Tom Green will meet with the Utah Board of Pardons and Parole Tuesday, Jan. 15, to find out if he will be allowed out of jail anytime soon.

The board has scheduled the hearing for the convicted polygamist who is serving concurrent zero- to five-year prison terms on four counts of bigamy and one count of criminal nonsupport.

John R. Bucher, Green's attorney, said it is likely Green will be out of prison in 2002.

"My belief is he should have the earliest possible parole date for a zero to five sentence," Bucher said. "He is not violent."

The Hearing will determine, said Jack Ford, Utah Department of Corrections spokesman, when Green might be expected to be released from prison and placed on parole.

However, the hearing is just one of the legal hearings Green will face this month.

A 4th District Judge, Guy Burningham, will rule this week, in writing, whether prosecutors will be able to take Green to trial on the statutory rape of a child charge under the state's statute of limitations.

Juab County Attorney David Leavitt, who successfully prosecuted Green on four counts of bigamy and one count of criminal nonsupport, also accuses Green of fathering a child with 13-year-old Linda Kunz back in 1986, pointing to Kunz's age on the birth certificate of her first child.

Kunz remains married to Green and has had several other children with Green.

Green considers himself "spiritually married" to four other women. All of these women have been contacted by the parole board and asked to give comments as victims of Green's crimes.

Green was convicted last May of marrying four other women while in a common-law marriage with Linda Kunz Green, and failing to pay the state $54,000 in child support for 28 children after his wives sought public assistance.

Green is appealing the case.

Green is facing the possibility of being tried on statutory rape charges for marrying Linda Kunz Green in 1986 when she was 13 and Green was 37.

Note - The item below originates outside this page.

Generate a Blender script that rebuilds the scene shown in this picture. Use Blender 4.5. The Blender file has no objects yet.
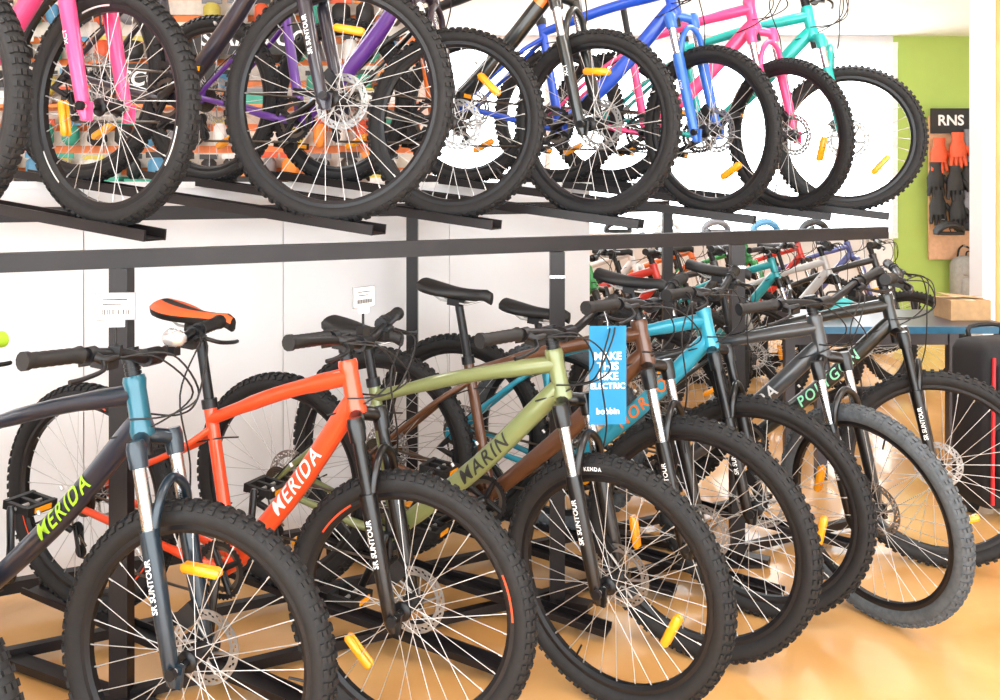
import bpy, bmesh, math, random
from mathutils import Vector, Matrix
random.seed(7)
scene = bpy.context.scene
COL = scene.collection
V = Vector

# ------------------------------------------------------------------ materials
MATS = {}
def mat(name, col, rough=0.5, metal=0.0, coat=0.0, noise=0.08, scale=30, bump=0.0, emit=0.0):
    if name in MATS: return MATS[name]
    m = bpy.data.materials.new(name); m.use_nodes = True
    nt = m.node_tree; b = nt.nodes['Principled BSDF']
    tc = nt.nodes.new('ShaderNodeTexCoord')
    n = nt.nodes.new('ShaderNodeTexNoise'); n.inputs['Scale'].default_value = scale; n.inputs['Detail'].default_value = 3
    nt.links.new(tc.outputs['Object'], n.inputs['Vector'])
    r = nt.nodes.new('ShaderNodeValToRGB')
    r.color_ramp.elements[0].position = 0.3; r.color_ramp.elements[1].position = 0.7
    c0 = [max(0, c*(1-noise)) for c in col]; c1 = [min(1, c*(1+noise)) for c in col]
    r.color_ramp.elements[0].color = (*c0, 1); r.color_ramp.elements[1].color = (*c1, 1)
    nt.links.new(n.outputs['Fac'], r.inputs['Fac'])
    nt.links.new(r.outputs['Color'], b.inputs['Base Color'])
    b.inputs['Roughness'].default_value = rough
    b.inputs['Metallic'].default_value = metal
    b.inputs['Coat Weight'].default_value = coat
    if emit:
        b.inputs['Emission Color'].default_value = (*col, 1); b.inputs['Emission Strength'].default_value = emit
    if bump:
        bp = nt.nodes.new('ShaderNodeBump'); bp.inputs['Strength'].default_value = bump
        nt.links.new(n.outputs['Fac'], bp.inputs['Height']); nt.links.new(bp.outputs['Normal'], b.inputs['Normal'])
    MATS[name] = m
    return m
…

At issue is whether the statute of limitations has expired. Utah law allows the state to pursue statutory rape cases within four years of the crime being reported.

Leavitt said the state first became aware of Green marrying an underage girl in 1999, during preparations for the bigamy trial.

Bucher said the state had the information as early as 1986.

Fourth District Court Judge Guy R. Burningham is expected to render a decision this week.

According to Utah's statute of limitations, a crime must be prosecuted within four years of filing a report with a law enforcement agency. At issue is whether anyone ever reported Green's sexual activity with Kunz to law enforcement.

The co-prosecutor, Brigham Young University law professor Monte Stewart, argued in court that Green considers himself exempt from the law.

"Impregnating a 13-year-old girl is acceptable in polygamist culture," said Stewart. "This mind set makes a mockery of the law."